Jayson Werth: the Red Sox are highly interested in Werth, and still have the budget room to sign him, even after getting Gonzalez.

Carl Crawford: Crawford's most active suitors - the Rangers, Yankees, Red Sox, and Angels.

Cliff Lee: that the Nationals think they have a chance is precious, as Lee will either return to the Rangers or join CC Sabathia at the front for the Yankees.

Zack Greinke: while the Royals may not end up trading Greinke this winter, the Rangers are reportedly trying to get him, regardless of what happens with Lee.

Rafael Soriano: arguably the best reliever available has reportedly been identified as a top Angels priority.

Seven players, seven elite-level talents, all of which are strongly connected to either the Yankees, the Red Sox, the Angels, the Rangers, or the A's. In other words, seven elite-level talents, all of which are strongly connected to either my least favorite teams in baseball, or direct division rivals of the Mariners. The Mariners, by the way, aren't expected to do much of anything, and their sexiest move may end up being the re-signing of Erik Bedard.

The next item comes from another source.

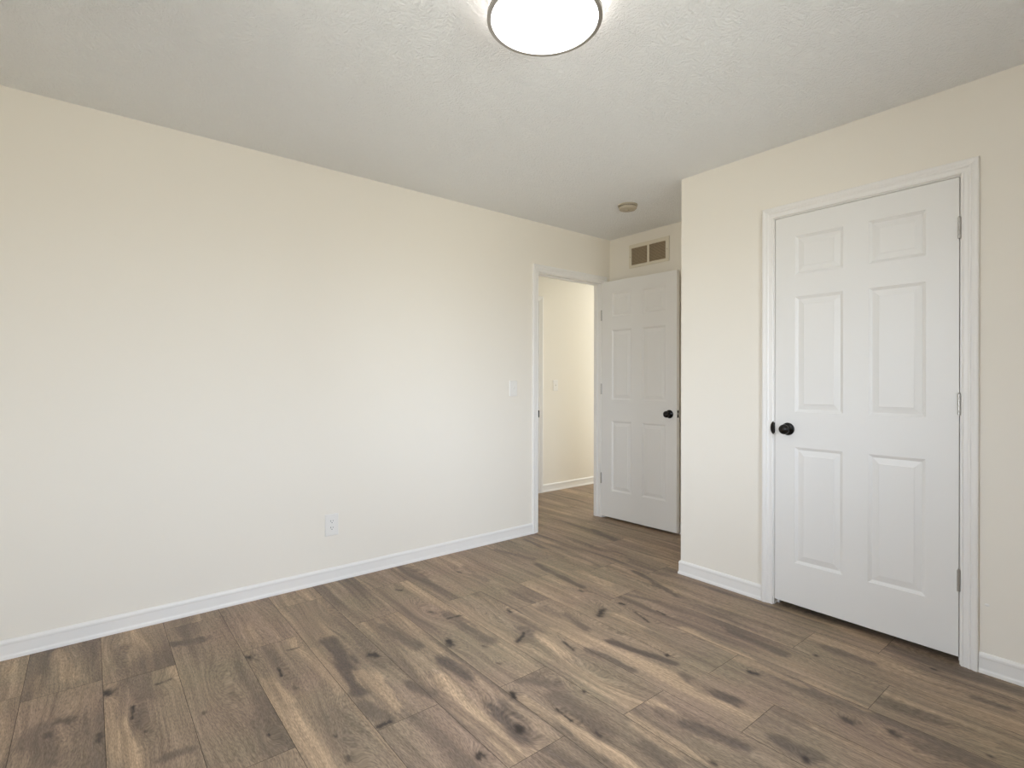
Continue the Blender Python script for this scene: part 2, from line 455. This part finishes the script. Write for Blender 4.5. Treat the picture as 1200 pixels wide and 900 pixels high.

I know that nothing in baseball is guaranteed. I know that the winning teams may end up regretting the prices they'll pay for each of the players above. But while I get that a lot of star players shift around every offseason, I'm really not wild about those star players shifting around in such a way as to make my baseball experience less pleasant. I want the Mariners to win. If the Mariners can't win, then I want some underdogs from other divisions to succeed. This offseason is on course to make both those things way less likely.

I'll let the winter play out as it will, but I'm preparing myself to hate it.